Each line from the top of the listing through the one holding "XC2 = 4.412" should be restated word for word, with nothing added and no pictures.

#### [DATA PROVIDED]
========
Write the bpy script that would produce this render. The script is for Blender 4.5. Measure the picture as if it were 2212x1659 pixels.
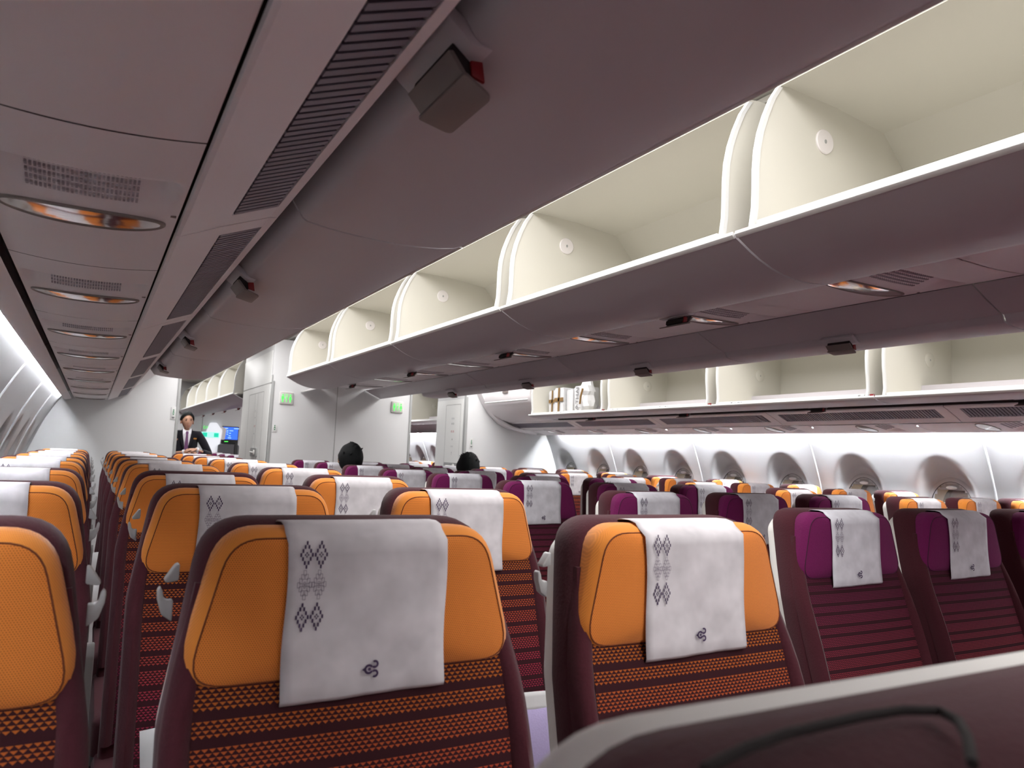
import bpy, math, random
from mathutils import Vector, Matrix
random.seed(7)
sin, cos, pi = math.sin, math.cos, math.pi
for o in list(bpy.data.objects): bpy.data.objects.remove(o)
SC = bpy.context.scene
COL = SC.collection
H = 1.28            # the camera's height over the cabin floor; shapes below are drawn relative to it
XC2 = 4.412         # twice the cabin centre line

# ------------------------------------------------------------------ camera
cam = bpy.data.cameras.new('camera'); co = bpy.data.objects.new('camera', cam); COL.objects.link(co)
cam.sensor_fit = 'HORIZONTAL'; cam.sensor_width = 36.0; cam.lens = 1623.0 / 2212 * 36
cam.clip_start = 0.02; cam.clip_end = 60
ya, pt, ro = 0.5054, 0.0955, 0.0421
cy, sy, cp, sp, cr, sr = cos(ya), sin(ya), cos(pt), sin(pt), cos(ro), sin(ro)
xr = Vector((cy, -sy, 0)); fw = Vector((cp*sy, cp*cy, sp)); z2 = Vector((-sp*sy, -sp*cy, cp))
rt = xr*cr + z2*sr; up = -xr*sr + z2*cr
M = Matrix((rt, up, -fw)).transposed().to_4x4(); M.translation = (0, 0, H)
co.matrix_world = M
cam.dof.use_dof = True; cam.dof.focus_distance = 2.0; cam.dof.aperture_fstop = 9.5
SC.camera = co

# ------------------------------------------------------------------ exposure, world
SC.view_settings.view_transform = 'Standard'; SC.view_settings.look = 'None'
SC.view_settings.gamma = 1; SC.view_settings.use_curve_mapping = False
SC.view_settings.exposure = 0.66
w = bpy.data.worlds.new('world'); SC.world = w; w.use_nodes = True
w.node_tree.nodes['Background'].inputs[0].default_value = (0.75, 0.7, 0.75, 1)
w.node_tree.nodes['Background'].inputs[1].default_value = 0.03

def area(name, loc, rot, sx, syy, power, col=(1, 1, 1)):
    l = bpy.data.lights.new(name, 'AREA'); l.shape = 'RECTANGLE'; l.size = sx; l.size_y = syy
    l.energy = power; l.color = col
    o = bpy.data.objects.new(name, l); o.location = loc; o.rotation_euler = rot; COL.objects.link(o)
    return o
# the ceiling wash lights over the two aisles of this cabin, and those of the cabin behind
CEIL_L = area('aisle_ceiling_light', (1.02, 0.8, H + 1.13), (0, 0, 0), 0.60, 13.4, 118, (1, 0.98, 0.97))
CEIL_R = area('aisle_ceiling_light', (XC2 - 1.02, 0.8, H + 1.13), (0, 0, 0), 0.60, 13.4, 118, (1, 0.98, 0.97))
area('aisle_ceiling_light', (1.02, 12.0, H + 1.13), (0, 0, 0), 0.5, 5.5, 46, (1, 0.99, 0.98))
area('aisle_ceiling_light', (XC2 - 1.02, 12.0, H + 1.13), (0, 0, 0), 0.5, 5.5, 46, (1, 0.99, 0.98))
COVE = 124.0         # strength of the wall-wash strips over the windows

# ------------------------------------------------------------------ materials
def nt(name):
    m = bpy.data.materials.new(name); m.use_nodes = True
    return m, m.node_tree.nodes, m.node_tree.links, m.node_tree.nodes['Principled BSDF']
def plastic(name, col, rough=0.5, noise=0.0, scale=40, spec=0.5, metal=0.0, bump=0.0):
    m, N, L, B = nt(name)
    B.inputs['Base Color'].default_value = (*col, 1); B.inputs['Roughness'].default_value = rough
    B.inputs['Metallic'].default_value = metal; B.inputs['Specular IOR Level'].default_value = spec
    if noise or bump:
        tc = N.new('ShaderNodeTexCoord'); nz = N.new('ShaderNodeTexNoise'); nz.inputs['Scale'].default_value = scale
        L.new(tc.outputs['Object'], nz.inputs['Vector'])
        if noise:
            r = N.new('ShaderNodeMapRange'); r.inputs['To Min'].default_value = 1 - noise; r.inputs['To Max'].default_value = 1 + noise * .4
            L.new(nz.outputs['Fac'], r.inputs['Value'])
            mx = N.new('ShaderNodeVectorMath'); mx.operation = 'SCALE'; mx.inputs[0].default_value = col
            L.new(r.outputs[0], mx.inputs['Scale']); L.new(mx.outputs[0], B.inputs['Base Color'])
        if bump:
            b = N.new('ShaderNodeBump'); b.inputs['Strength'].default_value = bump; b.inputs['Distance'].default_value = 0.002
            L.new(nz.outputs['Fac'], b.inputs['Height']); L.new(b.outputs[0], B.inputs['Normal'])
    return m
def emit(name, col, s):
    m, N, L, B = nt(name)
    B.inputs['Base Color'].default_value = (*col, 1)
    B.inputs['Emission Color'].default_value = (*col, 1); B.inputs['Emission Strength'].default_value = s
    return m
def mathn(N, L, op, a, b=None, c=None):
    n = N.new('ShaderNodeMath'); n.operation = op
    for i, v in enumerate((a, b, c)):
        if v is None: continue
        if isinstance(v, (int, float)): n.inputs[i].default_value = v
        else: L.new(v, n.inputs[i])
    return n.outputs[0]
def mixc(N, L, f, a, b):
    n = N.new('ShaderNodeMix'); n.data_type = 'RGBA'
    L.new(f, n.inputs['Factor'])
    for k, v in ((6, a), (7, b)):
        if isinstance(v, tuple): n.inputs[k].default_value = (*v, 1)
        else: L.new(v, n.inputs[k])
    return n.outputs[2]
def knit(name, col, dark, cell=0.0026, rough=0.9, amt=0.75):
    """open knit cloth: rows of small holes, offset row by row"""
    m, N, L, B = nt(name)
    tc = N.new('ShaderNodeTexCoord'); s = N.new('ShaderNodeSeparateXYZ'); L.new(tc.outputs['Object'], s.inputs[0])
    row = mathn(N, L, 'DIVIDE', s.outputs['Z'], cell * .8)
    fl = mathn(N, L, 'FLOOR', row); half = mathn(N, L, 'MULTIPLY', mathn(N, L, 'MODULO', fl, 2.0), .5)
    xx = mathn(N, L, 'ADD', mathn(N, L, 'DIVIDE', s.outputs['X'], cell), half)
    fx = mathn(N, L, 'SUBTRACT', mathn(N, L, 'FRACT', xx), .5)
    fz = mathn(N, L, 'SUBTRACT', mathn(N, L, 'FRACT', row), .5)
    d = mathn(N, L, 'SQRT', mathn(N, L, 'ADD', mathn(N, L, 'MULTIPLY', fx, fx), mathn(N, L, 'MULTIPLY', fz, fz)))
    hole = N.new('ShaderNodeMapRange'); hole.inputs['From Min'].default_value = .22; hole.inputs['From Max'].default_value = .42
    hole.inputs['To Min'].default_value = amt; hole.inputs['To Max'].default_value = 0
    L.new(d, hole.inputs['Value'])
    L.new(mixc(N, L, hole.outputs[0], col, dark), B.inputs['Base Color'])
    B.inputs['Roughness'].default_value = rough; B.inputs['Sheen Weight'].default_value = .25; B.inputs['Sheen Roughness'].default_value = .5
    B.inputs['Specular IOR Level'].default_value = .2
    return m
def cloth(name, col, rough=0.9, sheen=.2, noise=.25, scale=260):
    m = plastic(name, col, rough, noise, scale, .2, 0, .25)
    m.node_tree.nodes['Principled BSDF'].inputs['Sheen Weight'].default_value = sheen
    return m
def woven(name, stops, ground, w=0.0078, h=0.0041):
    """seat cloth: bands of little downward triangles, the thread colour changing down the seat"""
    m, N, L, B = nt(name)
    uv = N.new('ShaderNodeUVMap'); s = N.new('ShaderNodeSeparateXYZ'); L.new(uv.outputs[0], s.inputs[0])
    v = mathn(N, L, 'DIVIDE', s.outputs['Y'], h)                       # rows from the top
    per = mathn(N, L, 'MODULO', v, 14.0)
    fl = mathn(N, L, 'FLOOR', v)
    b1 = mathn(N, L, 'LESS_THAN', per, 6.0)
    b2 = mathn(N, L, 'MULTIPLY', mathn(N, L, 'GREATER_THAN', per, 8.0), mathn(N, L, 'LESS_THAN', per, 12.0))
    band = mathn(N, L, 'ADD', b1, b2)
    u = mathn(N, L, 'ADD', mathn(N, L, 'DIVIDE', s.outputs['X'], w), mathn(N, L, 'MULTIPLY', mathn(N, L, 'MODULO', fl, 2.0), .5))
    fx = mathn(N, L, 'MULTIPLY', mathn(N, L, 'ABSOLUTE', mathn(N, L, 'SUBTRACT', mathn(N, L, 'FRACT', u), .5)), 2.0)
    fy = mathn(N, L, 'FRACT', v)
    tri = mathn(N, L, 'LESS_THAN', mathn(N, L, 'ADD', fx, mathn(N, L, 'MULTIPLY', fy, 1.25)), .92)
    fac = mathn(N, L, 'MULTIPLY', tri, band)
    rp = N.new('ShaderNodeValToRGB'); rp.color_ramp.interpolation = 'LINEAR'
    el = rp.color_ramp.elements
    while len(el) < len(stops): el.new(.5)
    for e, (p_, c_) in zip(el, stops): e.position = p_; e.color = (*c_, 1)
    L.new(mathn(N, L, 'DIVIDE', s.outputs['Y'], 0.62), rp.inputs[0])
    L.new(mixc(N, L, fac, ground, rp.outputs[0]), B.inputs['Base Color'])
    B.inputs['Roughness'].default_value = .9; B.inputs['Specular IOR Level'].default_value = .15
    b = N.new('ShaderNodeBump'); b.inputs['Strength'].default_value = .4; b.inputs['Distance'].default_value = .0006
    L.new(fac, b.inputs['Height']); L.new(b.outputs[0], B.inputs['Normal'])
    return m

ORANGE = (0.82, 0.260, 0.044)
m_orange = knit('orange_knit', ORANGE, (0.26, 0.060, 0.010), amt=.72)
m_orange_edge = knit('orange_knit_edge', (0.82, 0.29, 0.045), (0.42, .11, .018), cell=.0018, amt=.5)
m_purple = cloth('purple_cloth', (0.150, 0.010, 0.082), noise=.15, sheen=.05)
m_seam_o = plastic('orange_seam', (0.16, 0.035, 0.008), .9)
m_seam_p = plastic('purple_seam', (0.04, 0.004, 0.022), .9)
m_maroon = cloth('maroon_cloth', (0.062, 0.011, 0.018), noise=.2, sheen=.12)
m_maroon_d = cloth('dark_maroon_cloth', (0.034, 0.009, 0.012), noise=.2, sheen=.1)
m_fab_o = woven('woven_orange', [(0, (.40, .125, .014)), (.14, (.40, .10, .018)), (.28, (.38, .06, .028)), (.44, (.32, .03, .055)), (.66, (.19, .014, .055)), (1, (.07, .008, .025))], (0.035, 0.009, 0.012))
m_fab_p = woven('woven_purple', [(0, (.06, .008, .025)), (.2, (.17, .020, .065)), (.5, (.30, .038, .05)), (1, (.38, .09, .03))], (0.034, 0.009, 0.013), w=.006, h=.0035)
m_shell = plastic('seat_shell', (0.80, 0.79, 0.76), .45)
m_fit = plastic('light_grey_fitting', (0.46, 0.46, 0.46), .45)
m_shelld = plastic('seat_fitting_grey', (0.30, 0.30, 0.31), .4)
m_cover = plastic('nonwoven_white', (0.77, 0.74, 0.77), .95, .34, 26, .1, 0, .5)
m_cover_p = plastic('nonwoven_white_cool', (0.76, 0.76, 0.82), .95, .34, 26, .1, 0, .5)
m_ink = plastic('purple_ink', (0.055, 0.03, 0.085), .9)
m_ink_thin = plastic('thin_purple_ink', (0.13, 0.09, 0.16), .9)
m_panel = plastic('cabin_panel', (0.86, 0.825, 0.84), .5, .03, 3)
m_binout = plastic('bin_outer', (0.52, 0.49, 0.52), .42, .03, 3)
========
#### [CORRECT OUTPUT]
Write the bpy script that would produce this render. The script is for Blender 4.5. Measure the picture as if it were 2212x1659 pixels.
import bpy, math, random
from mathutils import Vector, Matrix
random.seed(7)
sin, cos, pi = math.sin, math.cos, math.pi
for o in list(bpy.data.objects): bpy.data.objects.remove(o)
SC = bpy.context.scene
COL = SC.collection
H = 1.28            # the camera's height over the cabin floor; shapes below are drawn relative to it
XC2 = 4.412         # twice the cabin centre line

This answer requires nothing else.